South Korean star K.J. Choi claimed a convincing two-stroke victory in his own tournament, the inaugural CJ Invitational, after closing with a five-under-par 67 yesterday.

Choi overcame an overnight three-shot deficit with an outward 34 before taking a firm grip of the US$750,000 tournament, sanctioned by the Asian Tour and Korean Golf Tour, in Yeoju.

He wowed the crowd with three birdies on the homeward nine in front of large galleries at the Haesley Nine Bridges Golf Club.

Asian Tour No. 1 Noh Seung-yul, also of South Korea, put up a strong fight before settling for second place following a final-round 66, while US star Anthony Kim and overnight leader Lee Ki-sang settled for a share of third place following rounds of 73 and 74 respectively.

It was Choi’s second victory of the season following his triumph in the Players Championship in the US and his fifth career title on the Asian Tour, where he is an honorary member.

“This week, I had so many things going on.
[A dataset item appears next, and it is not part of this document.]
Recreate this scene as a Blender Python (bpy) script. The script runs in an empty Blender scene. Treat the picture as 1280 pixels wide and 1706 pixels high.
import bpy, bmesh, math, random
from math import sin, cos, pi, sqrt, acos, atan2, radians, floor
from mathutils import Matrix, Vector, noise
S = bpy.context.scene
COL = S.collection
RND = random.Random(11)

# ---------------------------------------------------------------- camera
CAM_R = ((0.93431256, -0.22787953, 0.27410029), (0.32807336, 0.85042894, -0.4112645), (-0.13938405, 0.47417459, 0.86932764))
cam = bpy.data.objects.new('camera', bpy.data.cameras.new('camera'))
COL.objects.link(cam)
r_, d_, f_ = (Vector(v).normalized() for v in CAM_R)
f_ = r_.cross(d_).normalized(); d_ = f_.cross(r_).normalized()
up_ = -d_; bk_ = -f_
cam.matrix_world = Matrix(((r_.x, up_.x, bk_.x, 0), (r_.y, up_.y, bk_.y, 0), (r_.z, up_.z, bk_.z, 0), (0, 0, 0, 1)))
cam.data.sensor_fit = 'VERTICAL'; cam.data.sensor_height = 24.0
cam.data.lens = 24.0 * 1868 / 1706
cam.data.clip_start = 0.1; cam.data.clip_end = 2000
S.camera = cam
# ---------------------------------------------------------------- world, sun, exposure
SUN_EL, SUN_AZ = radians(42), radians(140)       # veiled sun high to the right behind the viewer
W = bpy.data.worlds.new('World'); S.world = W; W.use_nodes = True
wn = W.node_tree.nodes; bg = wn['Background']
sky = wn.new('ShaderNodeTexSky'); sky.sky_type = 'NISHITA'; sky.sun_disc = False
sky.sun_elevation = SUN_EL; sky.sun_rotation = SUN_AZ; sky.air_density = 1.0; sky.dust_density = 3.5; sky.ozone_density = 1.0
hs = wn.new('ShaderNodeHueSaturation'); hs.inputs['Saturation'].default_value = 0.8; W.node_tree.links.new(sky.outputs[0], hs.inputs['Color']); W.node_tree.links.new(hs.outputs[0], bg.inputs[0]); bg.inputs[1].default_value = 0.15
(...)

I didn’t really think about the win. I was busy looking after the players and taking care of the sponsors,” Choi said.

“Probably the fact that I wasn’t thinking about the tournament helped me feel at ease. The way it turned out, I’m happy to be the inaugural champion and even though I am hosting this event, it gives a special meaning,” said Choi, who totaled 17-under-par 271 and pocketed US$118,875.
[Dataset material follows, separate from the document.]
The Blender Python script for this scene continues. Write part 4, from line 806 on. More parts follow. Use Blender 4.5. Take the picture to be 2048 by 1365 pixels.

Choi surged into the lead with a four-foot birdie on 10, but had to make two crucial par saves on 11 and 15 to preserve his advantage. He then opened up a two-shot cushion with a superb 20-foot curling putt on 16.
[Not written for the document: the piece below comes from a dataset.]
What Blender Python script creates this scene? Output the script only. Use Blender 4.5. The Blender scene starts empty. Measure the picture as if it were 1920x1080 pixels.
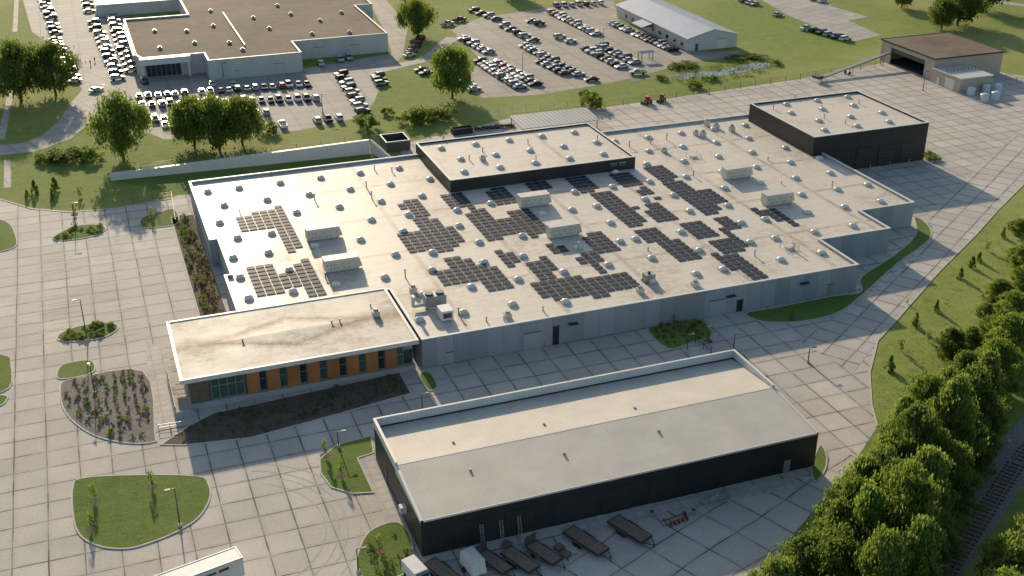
import bpy, math, random
from mathutils import Vector, Matrix
from mathutils.geometry import tessellate_polygon
R=math.radians; rnd=random.Random(7)
S=bpy.context.scene; C=S.collection
H=100.; F=2200.; YH=-520.
TH=math.atan((540-YH)/F); YAW=math.atan(910/(F/math.cos(TH)))
CT,ST=math.cos(TH),math.sin(TH); CY,SY=math.cos(YAW),math.sin(YAW)
def G(px,py,z=0.):
    fw=F*CT-(py-540)*ST; rt=px-960; dn=F*ST+(py-540)*CT; t=(H-z)/dn; fw*=t; rt*=t
    return Vector((SY*fw+CY*rt, CY*fw-SY*rt, z))
def PX(pts,z=0.): return [tuple(G(a,b,z)[:2]) for a,b in pts]
ORD='first second third fourth fifth sixth seventh eighth ninth tenth eleventh twelfth thirteenth fourteenth fifteenth sixteenth seventeenth eighteenth nineteenth twentieth'.split()
ORD+=['twenty-'+w for w in ORD[:9]]+['thirtieth']+['thirty-'+w for w in ORD[:9]]

# ---------------- materials
class N:
    def __init__(s,name):
        s.m=bpy.data.materials.new(name); s.m.use_nodes=True; s.t=s.m.node_tree; s.b=s.t.nodes['Principled BSDF']
        g=s.t.nodes.new('ShaderNodeNewGeometry'); s.pos=g.outputs['Position']; s.geo=g
    def set(s,i,v):
        if hasattr(v,'is_linked') or hasattr(v,'links'): s.t.links.new(v,i)
        else: i.default_value=v
    def math(s,op,a,b=0.,c=0.):
        n=s.t.nodes.new('ShaderNodeMath'); n.operation=op
        for k,v in enumerate((a,b,c)): s.set(n.inputs[k],v)
        return n.outputs[0]
    def noise(s,sc,det=4,vec=None,rough=.55):
        n=s.t.nodes.new('ShaderNodeTexNoise'); s.set(n.inputs['Vector'],vec or s.pos)
        n.inputs['Scale'].default_value=sc; n.inputs['Detail'].default_value=det; n.inputs['Roughness'].default_value=rough
        return n.outputs['Fac'], n.outputs['Color']
    def rng(s,v,a,b,c=0.,d=1.):
        n=s.t.nodes.new('ShaderNodeMapRange'); s.set(n.inputs[0],v)
        for k,x in enumerate((a,b,c,d)): n.inputs[k+1].default_value=x
        return n.outputs[0]
    def mix(s,f,a,b,mode='MIX'):
        n=s.t.nodes.new('ShaderNodeMix'); n.data_type='RGBA'; n.blend_type=mode
        s.set(n.inputs[0],f)
        for i,v in ((6,a),(7,b)):
            if isinstance(v,tuple): n.inputs[i].default_value=(*v[:3],1)
            else: s.t.links.new(v,n.inputs[i])
        return n.outputs[2]
    def sep(s,v):
        n=s.t.nodes.new('ShaderNodeSeparateXYZ'); s.t.links.new(v,n.inputs[0]); return n.outputs
    def comb(s,x,y,z=0.):
        n=s.t.nodes.new('ShaderNodeCombineXYZ')
        for k,v in enumerate((x,y,z)): s.set(n.inputs[k],v)
        return n.outputs[0]
    def white(s,v):
        n=s.t.nodes.new('ShaderNodeTexWhiteNoise'); s.t.links.new(v,n.inputs['Vector']); return n.outputs['Value']
    def bump(s,h,strength=.5,dist=.1):
        n=s.t.nodes.new('ShaderNodeBump'); n.inputs['Strength'].default_value=strength; n.inputs['Distance'].default_value=dist
        s.t.links.new(h,n.inputs['Height']); s.t.links.new(n.outputs[0],s.b.inputs['Normal'])
    def fin(s,col,rough=.8,metal=0.,spec=.5):
        if isinstance(col,tuple): s.b.inputs['Base Color'].default_value=(*col[:3],1)
        else: s.t.links.new(col,s.b.inputs['Base Color'])
        s.set(s.b.inputs['Roughness'],rough); s.b.inputs['Metallic'].default_value=metal
        s.b.inputs['Specular IOR Level'].default_value=spec
        return s.m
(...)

The 20-year-old Noh was near flawless as he charged up the leaderboard with six birdies, but he failed to get the crucial putts to drop down the stretch as he settled for his best finish of the season.

“I played very nice, but I missed a couple of good chances. I was one behind after my birdie on 14. I had good chances on the last four holes, but just missed the putts,” he said.

Three-time PGA Tour winner Kim never got his game firing on a day when the final round was delayed by two hours because of morning fog. After missing chances on the front nine, a double bogey on the ninth hole when he drove into the hazard terminated his hopes of ending his two-year winless run.